When Derieg started this job last year, it felt like a homecoming. “It’s nice to be back on my old stomping grounds,” says the 33-year-old alum.

He prides himself on being “a hyperlocal native.” Born and raised in Santa Monica, he graduated from Samohi and studied two years at SMC before transferring to UCLA, where he earned dual bachelor’s degrees in sociology and urban planning. He went on to earn a master’s in urban sustainability from Antioch University, focusing on food systems.

Before joining SMC’s staff, Derieg was an environmental educator with TreePeople, giving “Trash Talks” to teenagers and jumpstarting school-based recycling programs across greater Los Angeles.

Passion for the environment runs in Derieg’s family. His father spent 40 years working for the City of Santa Monica, starting as a street sweeper. His mom was a parking enforcement officer: they met working the same route. “She would write the tickets for the cars parked in his way,” he says, with a grin.

In a twist of fate, the “hyperlocal” recycling specialist left Santa Monica four years ago to embark on an experiment in sustainable living with his wife, Brittany, and their two cats. When their jobs went remote in 2020, they grabbed an opportunity to become “land stewards” of an undeveloped 20-acre lot in Temecula.

“We were pretty much living off the grid,” Derieg says. No electricity. No sewage. The only infrastructure was a water hook-up. They built a tiny home on a trailer running entirely on solar power. In their spare time, they planted 150 fruit trees and established a productive orchard. In 2022, they returned to the grid, settling in quasi-rustic Rancho Palos Verdes.

Derieg’s day starts early. To beat traffic, he arrives on campus at 7am via e-bike. Then, he and his team head for SMC’s on-campus food pantry Bodega, scooping up unwanted produce. They stop by the glass-blowing studio to collect broken glass shards. Certain departments generate lots of batteries and shredded paper, so they touch base daily.

With organic waste, everything stays on campus. Once a week, Derieg and his helpers crank up an industrial-strength grinder that crushes food into pulp. They mix in a slurry of mulch, horse manure and hay donated by Ocean View Community Garden. This surprisingly un-smelly slop goes into SMC’s Vermitech machine — home to some 500,000 red wiggler worms — where it’s transformed into gardener’s gold.

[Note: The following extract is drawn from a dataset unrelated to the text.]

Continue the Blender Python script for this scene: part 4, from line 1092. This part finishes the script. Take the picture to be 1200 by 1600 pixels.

“The worms have magical microbes in their intestines,” Derieg says. “Whatever they’re digesting and evacuating, the plants just love. It’s the ultimate fertilizer.” The process generates about 100 pounds of worm castings every other month. Part goes back to Ocean View in a barter arrangement. The rest is applied to SMC’s Organic Learning Garden and campus landscaping.

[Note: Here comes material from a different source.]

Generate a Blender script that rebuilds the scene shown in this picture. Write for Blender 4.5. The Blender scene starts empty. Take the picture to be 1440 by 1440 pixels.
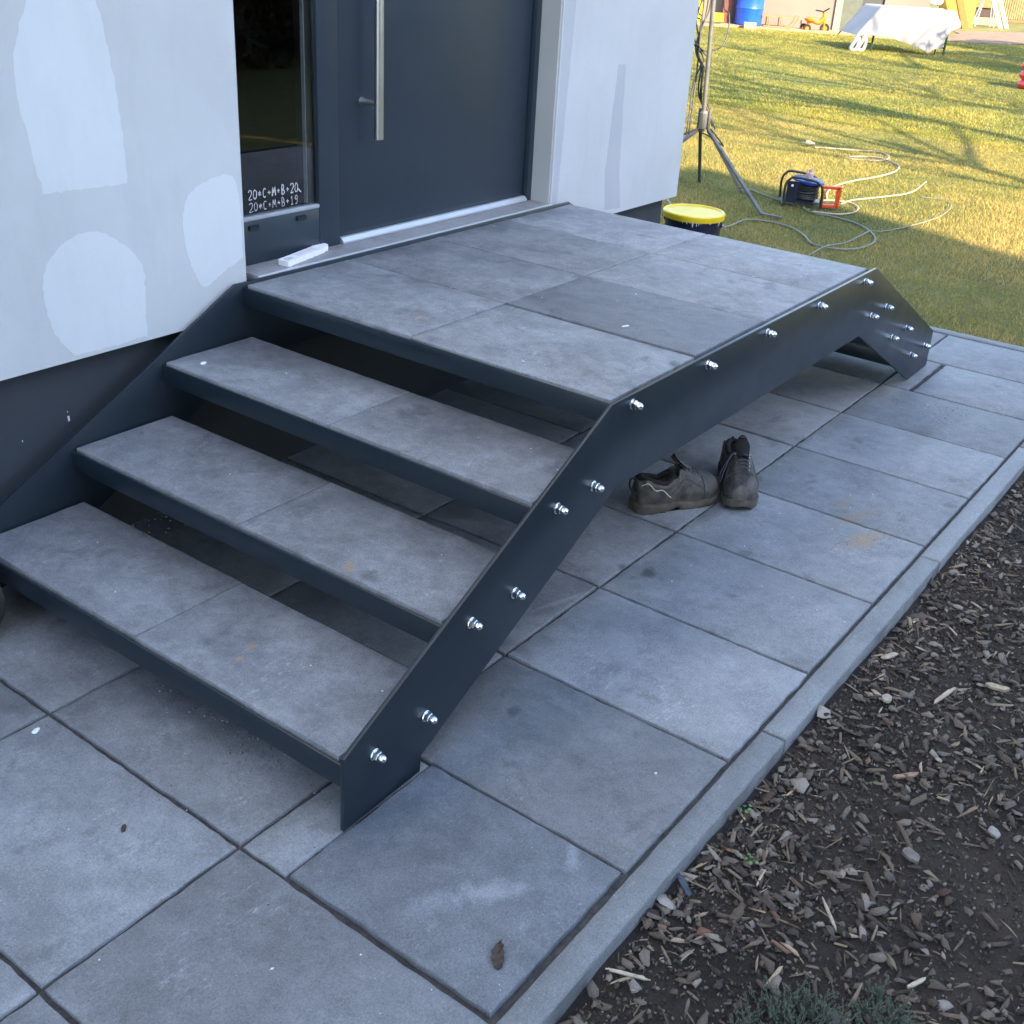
import bpy, bmesh, math, random
import numpy as np
from mathutils import Vector, Matrix, noise as mnoise
random.seed(7); np.random.seed(7)
R = math.radians
sc = bpy.context.scene
COL = sc.collection

# ------------------------------------------------------------------ camera, light
cd = bpy.data.cameras.new('camera'); cam = bpy.data.objects.new('camera', cd); COL.objects.link(cam)
yaw, pitch, roll, FPX = 0.58962, 0.44340, 0.07043, 1584.65
fw = Vector((math.cos(pitch)*math.cos(yaw), math.cos(pitch)*math.sin(yaw), -math.sin(pitch)))
rt = fw.cross(Vector((0, 0, 1))).normalized(); up = rt.cross(fw)
r2 = rt*math.cos(roll)+up*math.sin(roll); u2 = -rt*math.sin(roll)+up*math.cos(roll)
CAM = Vector((-1.0146, -0.9133, 1.5494))
cam.matrix_world = Matrix(((r2.x, u2.x, -fw.x, CAM.x), (r2.y, u2.y, -fw.y, CAM.y), (r2.z, u2.z, -fw.z, CAM.z), (0, 0, 0, 1)))
cd.sensor_width = 36; cd.sensor_fit = 'HORIZONTAL'; cd.lens = FPX/1440*36
cd.shift_x = -(756.85-720)/1440; cd.shift_y = (658.71-720)/1440
cd.clip_start = 0.02; cd.clip_end = 2000
sc.camera = cam

SUN_EL = 33.0; SUN_AZ = 200.0          # azimuth clockwise from +Y
w = bpy.data.worlds.new('World'); sc.world = w; w.use_nodes = True
wn = w.node_tree.nodes; sky = wn.new('ShaderNodeTexSky'); sky.sky_type = 'NISHITA'; sky.sun_disc = False
sky.sun_elevation = R(SUN_EL); sky.sun_rotation = R(SUN_AZ)
w.node_tree.links.new(sky.outputs[0], wn['Background'].inputs[0]); wn['Background'].inputs[1].default_value = 0.15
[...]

Derieg’s time is also spent educating others and advocating for waste management across SMC. Earth Month is an especially busy time, as the focus of campus life turns in Derieg’s direction. But he’s never too busy to share his passion for sustainable solutions.

Four tips for earth week how to minimize food waste:

Try thinking of everything you throw away not as trash but as a resource that can be re-utilized, recycled, and kept in the loop of our economy. Then dispose of it appropriately.

Instead of throwing away food that’s getting a bit old, consider freezing it, drying it in a dehydrator, or preserving it as jam. If you hate leftovers, consider sharing them with friends who are less finicky. Composting should be the last option. Always avoid food waste.

If you’re throwing food scraps in the trash, understand that it’s very bad for the environment. A head of wilted lettuce takes years to break down properly in the landfill, and it releases harmful methane into the atmosphere. By putting that lettuce in a green bin, you help create a closed-loop system where we grow food, eat food, compost food and re-apply that compost back onto the land.

Everybody is now legally required to have green bins, but some haven’t complied. If you don’t have access to a green bin, put pressure on your landlord, your employer, your city or your waste hauler to provide one.